See this post from a couple of days ago for Part #1 of this interesting interview with a Shanghai Urban Planner. It provides an interesting perspective on China’s current approach to urbanizing the country.
Here is the second part of the interview and the following are some of its best quotes:
The issue of reconstruction aside, China’s cities are also too big and there’s a real problem with urban sprawl. All the cities in the Yangtze River and Pearl River deltas are expanding outwards, and if you include industrial zones, villages and towns, plus all the highways and rail lines, human construction may have already reached an ecological limit.
…There are underlying errors in the government’s understanding of cities. For example, there is a misconception that bigger cities are better cities. But it isn’t a question of size, it’s a question of comfort, efficiency, environmental quality, liveability and, in particular, suitability for different types of people to flourish.

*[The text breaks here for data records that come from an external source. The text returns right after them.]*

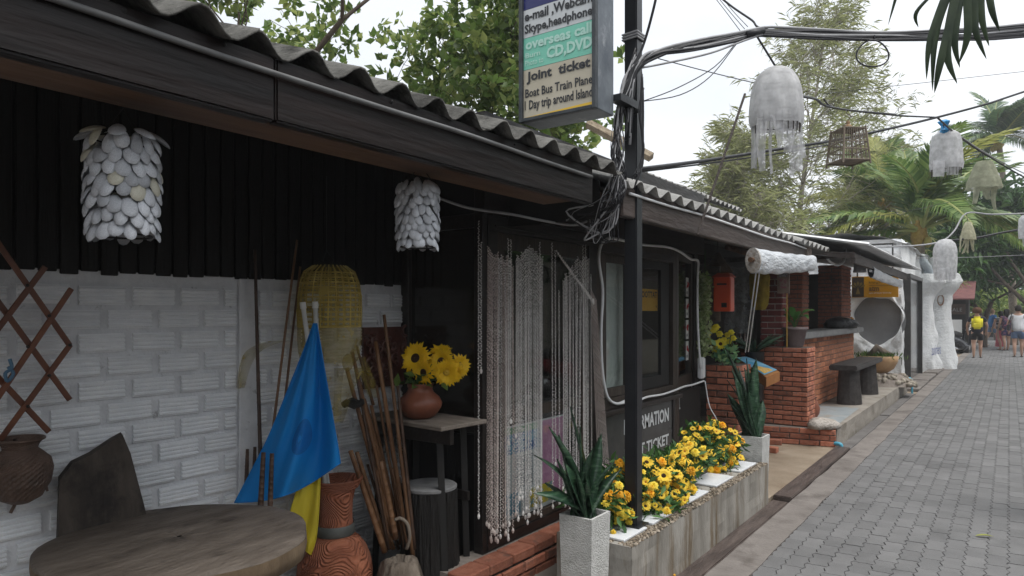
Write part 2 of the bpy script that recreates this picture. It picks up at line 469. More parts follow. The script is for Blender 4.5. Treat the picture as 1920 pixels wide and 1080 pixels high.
O('gutter', MB().box(-1.62, -1.40, 1.5, 60, -.119, -.07), mat('gutter mud', (.03, .025, .02), (.06, .05, .04), 6, .6), kind='structure')
m_plank = mat('weathered dark plank', (.05, .036, .031), (.12, .092, .08), 6, .5, .7, 28, stretch=(4, .5, 4), spec=.45, dirt=((.03, .022, .02), 5, .55, (3, .4, 3)))
def plank(label, x0, x1, y0, y1, z0, z1, m=m_plank, skew=0):
    me = rbox('gutter_plank', x1 - x0, y1 - y0, z1 - z0, .006, 2)
    O('gutter_plank', me, m, label=label, cat='plank', group='planks over the roadside gutter', M=T((x0 + x1) / 2, (y0 + y1) / 2, (z0 + z1) / 2) @ Matrix.Rotation(skew, 4, 'Z'))
plank('long dark wooden plank covering the gutter beside the concrete flower planter', -1.555, -1.43, 2.2, 5.72, -.06, -.012)
plank('dark wooden plank raised at its end, in front of the shop entrance floor', -1.56, -1.415, 5.74, 8.26, -.02, .022, skew=.004)
m_slabg = mat('grey gutter slab', (.1, .093, .09), (.17, .16, .155), 4, .75, .5, 50)
plank('grey concrete slab over the gutter beside the near half of the bar step', -1.555, -1.42, 8.3, 11.3, -.05, -.004, m_slabg)
plank('grey concrete slab over the gutter beside the far half of the bar step', -1.555, -1.42, 11.33, 14.7, -.05, .0, m_slabg, .003)

m_tan = mat('tan cement floor', (.22, .17, .12), (.33, .27, .205), 2.5, .8, .35, 40, dirt=((.2, .145, .1), 1.4, .52))
O('forecourt', MB().box(-5.5, -1.575, 5.63, 8.29, -.115, 0), m_tan, kind='structure')
O('porch_floor', MB().box(-3.2, -1.58, -3.2, 5.625, -.115, -.003), m_concrete_dk, kind='structure')

# ================================================================ CONCRETE PLANTER, TILES, FLOWER BOXES
pl = E('concrete_planter', (-1.9, 4.35, 0), 'long low stained concrete planter with pebble edge and white tiles on top', 'planter')
def pl_side(x0, x1, y0, y1, z0, z1):
    mb = MB()
    def face(a, b, nu, nv, nrm):
        mb.grid(lambda s, t: tuple(Vector(a) + (Vector(b) - Vector(a)) * s + Vector((0, 0, (z1 - z0) * t)) + Vector(nrm) * .006 * vnoise((Vector(a) + (Vector(b) - Vector(a)) * s + Vector((0, 0, t))), 5)), nu, nv)
    face((x1, y0, z0), (x1, y1, z0), 60, 6, (1, 0, 0)); face((x0, y0, z0), (x1, y0, z0), 16, 6, (0, -1, 0)); face((x1, y1, z0), (x0, y1, z0), 16, 6, (0, 1, 0))
    mb.box(x0, x1 - .012, y0 + .012, y1 - .012, z1 - .06, z1 - .002)
    return mb
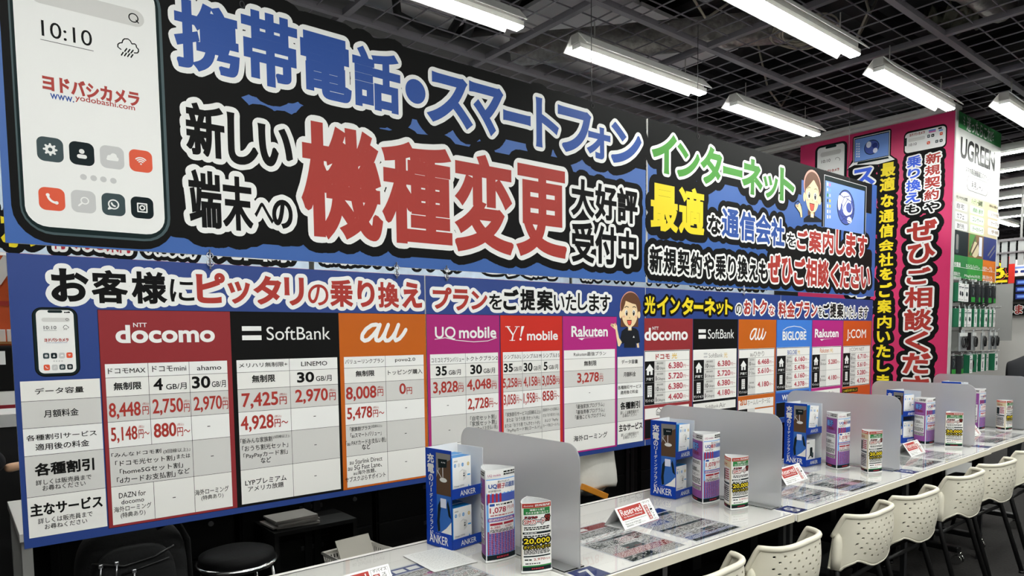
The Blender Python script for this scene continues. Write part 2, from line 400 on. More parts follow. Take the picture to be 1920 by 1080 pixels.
# ------------------------------------------------------------------ lamps
M_house = mat('lamp_housing', 'a9a8a4', .5)
M_refl = mat('lamp_reflector', 'f2f2ee', .35)
M_tube = mat('lamp_lens', 'fbfdf8', .4, emit=LAMP_RADIANCE)
LG_GROUP = 'fluorescent trough lamps'
def make_lamp():
    t = thing('fluorescent_light', 'lamp', 'ceiling light', group=LG_GROUP); L = .62
    MB().prism([(-.032, 0), (.032, 0), (.032, .055), (-.032, .055)], -L, L, 'x').build('housing', M_house, t)
    r = MB(); r.prism([(.032, .05), (.034, .05), (.1, -.022), (.1, -.026), (.096, -.026), (.032, .045)], -L, L, 'x')
    r.prism([(-.032, .05), (-.034, .05), (-.1, -.022), (-.1, -.026), (-.096, -.026), (-.032, .045)][::-1], -L, L, 'x')
    r.build('reflector', [M_refl], t)
    MB().prism([(-.034, -.002), (-.034, -.029), (.034, -.029), (.034, -.002)], -L + .012, L + .03, 'x').build('tube_holder', M_refl, t)
    MB().prism([(-.034, -.0295), (-.028, -.038), (.028, -.038), (.034, -.0295)], -L + .014, L + .028, 'x').build('tube', M_tube, t)
    for x in (-.45, .45): MB().tube([(x, 0, .05), (x, 0, .172)], .004, 6).build('hanger', M_house, t)
    return t
lamp0 = make_lamp(); LZ = H + 1.735
lamps = [((3.60, 3.025, LZ), 0, 'fluorescent lamp over the join of the two upper signs, whole in view'),
         ((5.26, 3.035, LZ), 0, 'fluorescent lamp ending just left of the pink panel top'),
         ((3.78, 2.04, LZ), 0, 'biggest fluorescent lamp, cut off by the top edge of the photo'),
         ((5.42, 2.06, LZ), 0, 'fluorescent lamp whose far end covers the pink panel corner'),
         ((1.90, 3.02, LZ), 0, 'fluorescent lamp above the blue headline, cut off at the top left'),
         ((6.86, 1.76, LZ), 0, 'fluorescent lamp above the green poster at the right edge'),
         ((7.9, 2.1, LZ - .02), math.pi / 2, 'nearest cross-wise lamp just right of the green poster top'),
         ((8.75, 2.3, LZ - .02), math.pi / 2, 'second cross-wise lamp right of the green poster'),
         ((9.7, 2.4, LZ - .02), math.pi / 2, 'third cross-wise lamp right of the green poster'),
         ((10.5, 2.5, LZ - .02), math.pi / 2, 'fourth cross-wise lamp right of the green poster'),
         ((11.3, 2.7, LZ - .02), math.pi / 2, 'fifth cross-wise lamp right of the green poster'),
         ((12.3, 2.9, LZ - .02), math.pi / 2, 'sixth and farthest low cross-wise lamp right of the green poster')]
off = [(.2, 1.2), (-.6, .6), (1.2, .6), (2.9, .6), (4.6, .6), (6.3, .6), (-.8, -.6), (1.0, -.6), (2.8, -.6), (4.6, -.6), (6.4, -.6), (-.6, -2.0), (1.2, -2.0), (3.0, -2.0), (4.8, -2.0), (6.6, -2.0), (-.6, -3.6), (1.4, -3.6), (3.4, -3.6), (5.4, -3.6), (0, -5.4), (2.5, -5.4), (5, -5.4), (.2, 4.9), (2.2, 4.9), (4.6, 4.9), (7.4, 4.2), (-.2, 7), (3, 7), (6, 7), (9.5, 5.5), (12, .8), (15, 2.6), (9.5, .6), (14, 6), (13.2, 1.7), (13.0, 3.6)]  # shop lamp rows out of view; several added to brighten boards and far partition
for k, (loc, rz, lab) in enumerate(lamps):
    if k == 0: lamp0.location = loc; lamp0.rotation_euler.z = rz; lamp0['label'] = lab
    else: copy_thing(lamp0, loc, rz, lab)
for k, (x, y) in enumerate(off): copy_thing(lamp0, (x, y, LZ), 0, 'fluorescent lamp of the shop ceiling, added out of view for light')
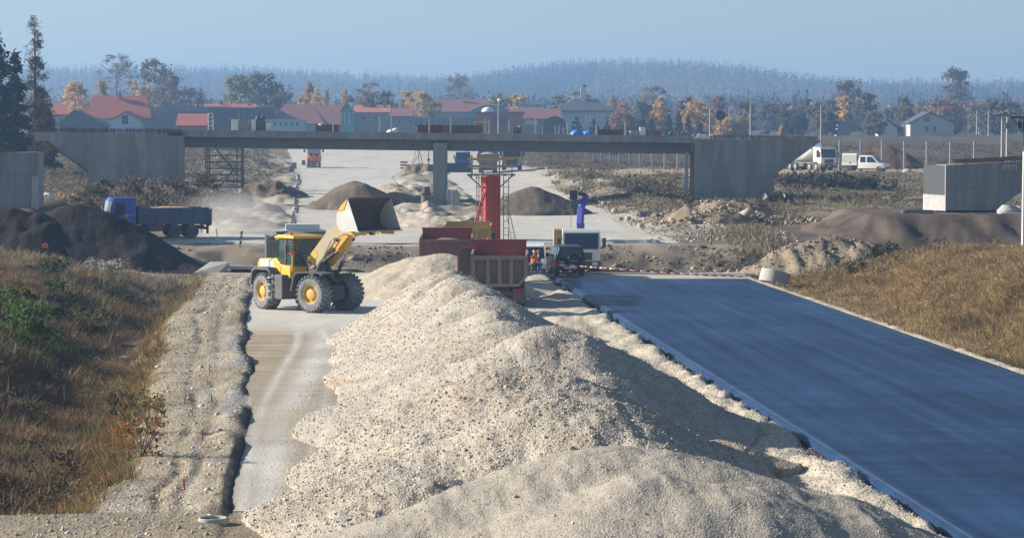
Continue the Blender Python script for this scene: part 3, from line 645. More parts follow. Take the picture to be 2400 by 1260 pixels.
# platform verges and fields further out
FARP = [(.12, .10, .07), (.26, .21, .14), (.35, .29, .20), (.15, .135, .08), (.30, .23, .15), (.20, .155, .10)]
x, y = sample(60000, 170, 470, -.22, .24)
u = U(x, y)
edgeR = 24.2 + 5.0 * sst(255, 350, y) + 1.0 * fbm(x * .3, y * .1, 2, 631); edgeL = -6.5 - 7 * (1 - sst(194, 206, y)) - 1.5 * fbm(x * .3, y * .1, 2, 632) - 4 * sst(330, 460, y)
noroad = ~((y > 325) & (y < 348) & (u > 30)) & ~((x < -8) & (y < 191))
cl = fbm(x * .22, y * .09, 3, 633)
em = (x > 19) & (y < 200)
k = ((u > edgeR) | (u < edgeL)) & noroad & ~em & (cl > -.22) & ~((u < edgeL) & (y < 200) & (x > -32)); x, y, cl = x[k], y[k], cl[k]
h = (.18 + .26 * rng.random(len(x))) * (1 + 1.2 * sst(.1, .6, cl)) * (1 + .3 * sst(250, 450, y))
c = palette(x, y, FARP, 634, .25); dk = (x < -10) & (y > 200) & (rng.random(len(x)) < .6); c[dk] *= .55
rd = (y > 350) & (x > 5); c[rd] = c[rd] * np.array((.62, .5, .48))
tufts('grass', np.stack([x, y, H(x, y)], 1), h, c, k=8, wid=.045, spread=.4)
# sparse weeds on the sand strip next to the stockpiles
x, y = sample(2600, 57, 112, .0, .2); u = U(x, y); k = (u > 9.6) & (u < 11.0) & (fbm(x * .7, y * .3, 2, 641) > .28); x, y = x[k], y[k]
tufts('weeds', np.stack([x, y, H(x, y)], 1), .25 + .35 * rng.random(len(x)), palette(x, y, [(.10, .085, .04), (.2, .16, .08)], 642), k=6, wid=.012, spread=.12)
def leaves(pts, size, cols, elong=1.0):
    n = len(pts)
    a = rng.normal(0, 1, (n, 3)); a /= np.linalg.norm(a, axis=1)[:, None] + 1e-9
    b = rng.normal(0, 1, (n, 3)); b -= (b * a).sum(1)[:, None] * a; b /= np.linalg.norm(b, axis=1)[:, None] + 1e-9
    s = size * rng.uniform(.6, 1.4, (n, 1))
    a = a * s * elong; b = b * s / elong
    V = np.stack([pts - a, pts + b, pts + a, pts - b], 1).reshape(-1, 3)
    return V, np.arange(4 * n).reshape(-1, 4), np.repeat(cols, 4, 0)
def leafcloud(name, x, y, cols, rad, size, k):
    n = len(x); z = H(x, y)
    P = np.stack([x, y, z], 1)[:, None, :] + rng.normal(0, 1, (n, k, 3)) * (rad[:, None, None] * np.array((1, 1, .55))) + np.array((0, 0, 1))[None, None] * rad[:, None, None] * .7
    c = cols[:, None, :] * (1 + .4 * rng.uniform(-1, 1, (n, k, 1)))
    V, F, C = leaves(P.reshape(-1, 3), size, np.clip(c.reshape(-1, 3), .01, .7), 1.5)
    return tag(npmesh(name, V, F, m_leaf, C, smooth=False), kind='stuff')
x, y = sample(11000, 56.8, 156); u = U(x, y); k = (ul(y) - u > .4) & ~((y > 111) & (y < 133) & (ul(y) - u > 1.0) & (ul(y) - u < 2.9)) & (fbm(x * .5, y * .3, 3, 651) > -.15); x, y = x[k], y[k]
leafcloud('undergrowth', x, y, palette(x, y, LEFTP, 652), .10 + .14 * rng.random(len(x)), .030, 22)
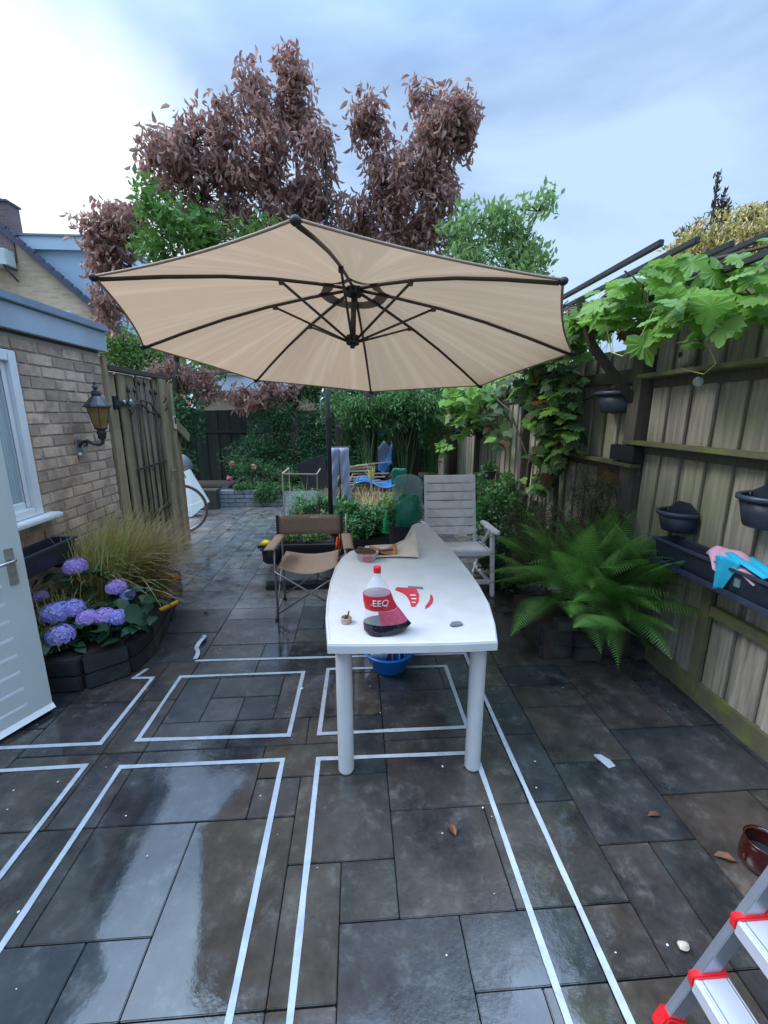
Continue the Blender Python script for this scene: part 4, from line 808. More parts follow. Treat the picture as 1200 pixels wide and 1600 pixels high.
for lb, bl_, tp, sz, m, dn in bk:
    tree('shrub', lb, 'shrub', bl_, 14, 62, .11, tp, sz, M[m], down=dn, base=(bl_[0][0][0], bl_[0][0][1]+.05, .2), fork=[(bl_[0][0][0], bl_[0][0][1], .5), (bl_[0][0][0]+.05, bl_[0][0][1], bl_[0][0][2])], trunk_r=.05, parts=0, tw=.2)
fb = [((-2.05, 8.25, .62), (.45, .2, .16), 1.5), ((-1.5, 8.25, .55), (.4, .2, .16), 1.4)]
tree('rose_shrub', 'rose shrub with one pink and two faded blooms on the grey block wall', 'shrub', fb, 14, 40, .08, LANCE, .07, M['dark_leaf'], base=(-2.0, 8.3, .2), fork=[(-2.0, 8.3, .35), (-2.0, 8.3, .5)], trunk_r=.015, parts=0, tw=.4, m2=M['mid_leaf'], f2=.5)
def rose(c, r, m, n=26):
    q = MB()
    for k in range(n):
        d = Vector((random.gauss(0, 1), random.gauss(-.3, 1), random.gauss(.3, 1))).normalized(); p = Vector(c)+d*r*random.uniform(.5, 1); X = d.cross(Vector((0, .3, 1))).normalized(); Y = d.cross(X); s = r*.5
        q.add([p-X*s-Y*s, p+X*s-Y*s+d*s*.4, p+X*s+Y*s, p-X*s+Y*s+d*s*.4], [(0, 1, 2, 3)])
    return q.build('rose_bloom', m)
for c, m, lb in (((-2.28, 8.00, 0.76), 'rose_pale', 'faded orange-pink bloom at the upper left of the rose shrub'), ((-1.88, 8.00, 0.70), 'rose_pale', 'greenish faded bloom at the right of the rose shrub'), ((-2.33, 7.95, 0.50), 'rose', 'bright pink bloom lowest on the rose shrub')):
    tag(rose(c, .048, M[m]), lb, 'flower')
for c, lb in (((-2.92, 8.00, 1.82), 'small red blossom on the dark evergreen, right-hand'), ((-3.04, 8.00, 1.97), 'small red blossom on the dark evergreen, left-hand')): tag(rose(c, .026, M['redorange']), lb, 'flower')
P_, Cq = crown([((-1.9, 7.95, .33), (.5, .12, .05), 3), ((-1.0, 7.95, .33), (.7, .12, .06), 4), ((-1.72, 7.83, .22), (.2, .05, .12), 1.8), ((-1.4, 7.83, .27), (.3, .05, .08), 1)], 12, 45, .045)
D_ = RS.normal(size=P_.shape)+np.array([0, -.8, -.3]); o = npmesh('trailing_plant', *scatter(LANCE, P_, D_, RS.uniform(.04, .075, len(P_)), wid=1.5), M['mid_leaf'], kind='stuff'); tag(o, 'trailing green ground cover hanging over the grey block wall', 'ground cover')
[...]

The appearance of many European cities hasn’t changed for a century, but internal and underground facilities have been modernised in order to save energy, protect the environment and increase comfort. When Europeans design new areas, they do so on a human scale, as far as possible using pedestrianised zones, cutting down on car journeys, reducing energy use and making the city diverse and green. Although China also has slogans about putting people first, it doesn’t happen that way.
The marker of liveability for a city is its human scale. The biggest issue for Chinese cities is the roads – they are too wide, and the density of the network is too low. In Shanghai’s Lujiazui [a major financial district], the roads are too big, the huge buildings leave people feeling alienated, the space is badly organised and living and travelling are extremely inconvenient.